AIM OF THE TASK: Up to and including the line with "float(np.arctan2(dz, np.hypot(dx, dy)))", write out the listing from its first line, minus the pictures.
====== DATASET SECTION
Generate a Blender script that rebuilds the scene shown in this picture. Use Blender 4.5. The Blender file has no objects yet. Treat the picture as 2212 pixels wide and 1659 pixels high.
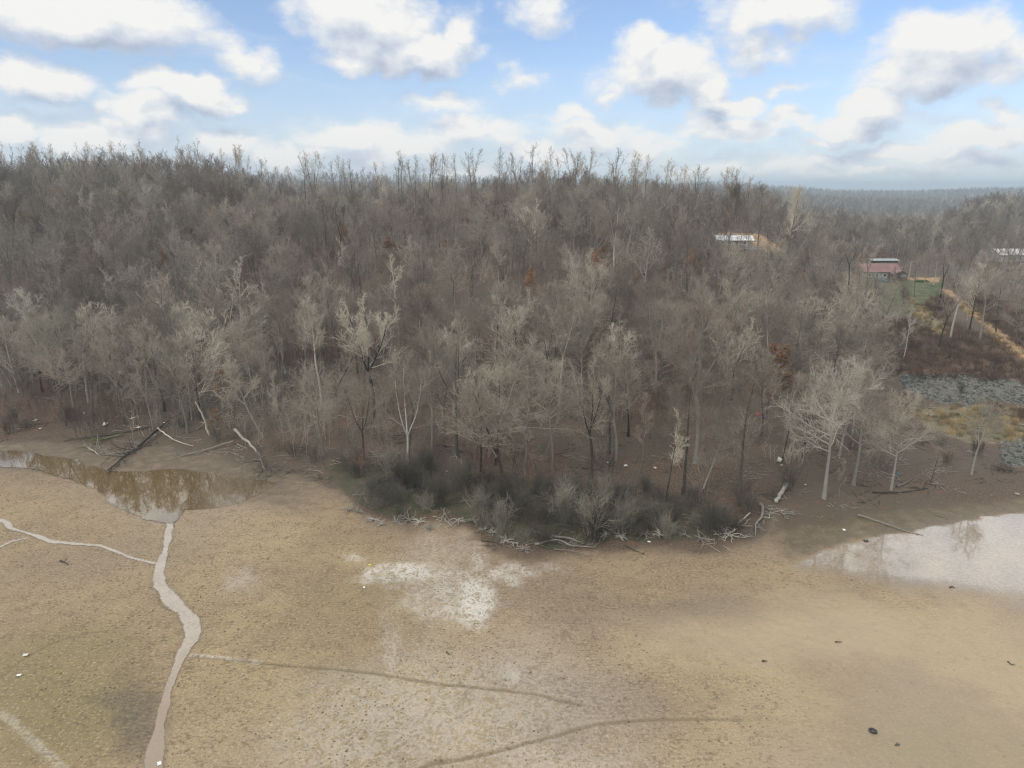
import bpy, math, random, time
import numpy as np
T0 = time.time()
R = math.radians
sc = bpy.context.scene
col = sc.collection

# ---------------------------------------------------------------- camera
CAM_H, PITCH, FPX = 46.0, R(15.7), 700.0
cd = bpy.data.cameras.new('camera')
cd.sensor_width = 36.0
cd.lens = 36.0 * FPX / 1024.0
cd.clip_start, cd.clip_end = 1.0, 60000.0
cam = bpy.data.objects.new('camera', cd)
col.objects.link(cam)
cam.location = (0, 0, CAM_H)
cam.rotation_euler = (R(90) - PITCH, 0, 0)
sc.camera = cam
K = 1024.0 / 2212.0
CP, SP = math.cos(PITCH), math.sin(PITCH)

def ray(X, Y):
    u = (np.asarray(X, float) * K - 512) / FPX
    v = (384 - np.asarray(Y, float) * K) / FPX
    return u, CP + SP * v, -SP + CP * v
def flat(X, Y, z=0.0):
    dx, dy, dz = ray(X, Y)
    t = (z - CAM_H) / dz
    return dx * t, dy * t
def proj(x, y, z):
    dz = np.asarray(z) - CAM_H
    dep = y * CP - dz * SP
    up = y * SP + dz * CP
    return (x / dep * FPX + 512) / K, (384 - up / dep * FPX) / K
def azel(X, Y):
    dx, dy, dz = ray(X, Y)
    return float(np.arctan2(dx, dy)), float(np.arctan2(dz, np.hypot(dx, dy)))

# ---------------------------------------------------------------- view and light
vs = sc.view_settings
vs.view_transform = 'Standard'; vs.look = 'None'; vs.exposure = 0.03; vs.gamma = 1.0
sc.cycles.max_bounces = 5
sc.cycles.diffuse_bounces = 2
sc.cycles.glossy_bounces = 3
sc.cycles.transparent_max_bounces = 10
sc.cycles.volume_bounces = 0
sc.cycles.use_denoising = True; sc.cycles.denoising_prefilter = 'NONE'
sc.cycles.use_adaptive_sampling = False
sc.cycles.pixel_filter_type = 'BLACKMAN_HARRIS'; sc.cycles.filter_width = 1.25
SUN_EL, SUN_AZ = R(38), R(-128)      # azimuth from +Y towards +X: behind the camera, to the left
sd = bpy.data.lights.new('sun', 'SUN')
sd.energy = 1.5; sd.angle = R(12); sd.color = (1.0, 0.93, 0.83)
sun = bpy.data.objects.new('sun', sd); col.objects.link(sun)
sun.rotation_euler = (R(90) - SUN_EL, 0, -SUN_AZ + math.pi)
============
WORKED SOLUTION:
Generate a Blender script that rebuilds the scene shown in this picture. Use Blender 4.5. The Blender file has no objects yet. Treat the picture as 2212 pixels wide and 1659 pixels high.
import bpy, math, random, time
import numpy as np
T0 = time.time()
R = math.radians
sc = bpy.context.scene
col = sc.collection

# ---------------------------------------------------------------- camera
CAM_H, PITCH, FPX = 46.0, R(15.7), 700.0
cd = bpy.data.cameras.new('camera')
cd.sensor_width = 36.0
cd.lens = 36.0 * FPX / 1024.0
cd.clip_start, cd.clip_end = 1.0, 60000.0
cam = bpy.data.objects.new('camera', cd)
col.objects.link(cam)
cam.location = (0, 0, CAM_H)
cam.rotation_euler = (R(90) - PITCH, 0, 0)
sc.camera = cam
K = 1024.0 / 2212.0
CP, SP = math.cos(PITCH), math.sin(PITCH)

def ray(X, Y):
    u = (np.asarray(X, float) * K - 512) / FPX
    v = (384 - np.asarray(Y, float) * K) / FPX
    return u, CP + SP * v, -SP + CP * v
def flat(X, Y, z=0.0):
    dx, dy, dz = ray(X, Y)
    t = (z - CAM_H) / dz
    return dx * t, dy * t
def proj(x, y, z):
    dz = np.asarray(z) - CAM_H
    dep = y * CP - dz * SP
    up = y * SP + dz * CP
    return (x / dep * FPX + 512) / K, (384 - up / dep * FPX) / K
def azel(X, Y):
    dx, dy, dz = ray(X, Y)
    return float(np.arctan2(dx, dy)), float(np.arctan2(dz, np.hypot(dx, dy)))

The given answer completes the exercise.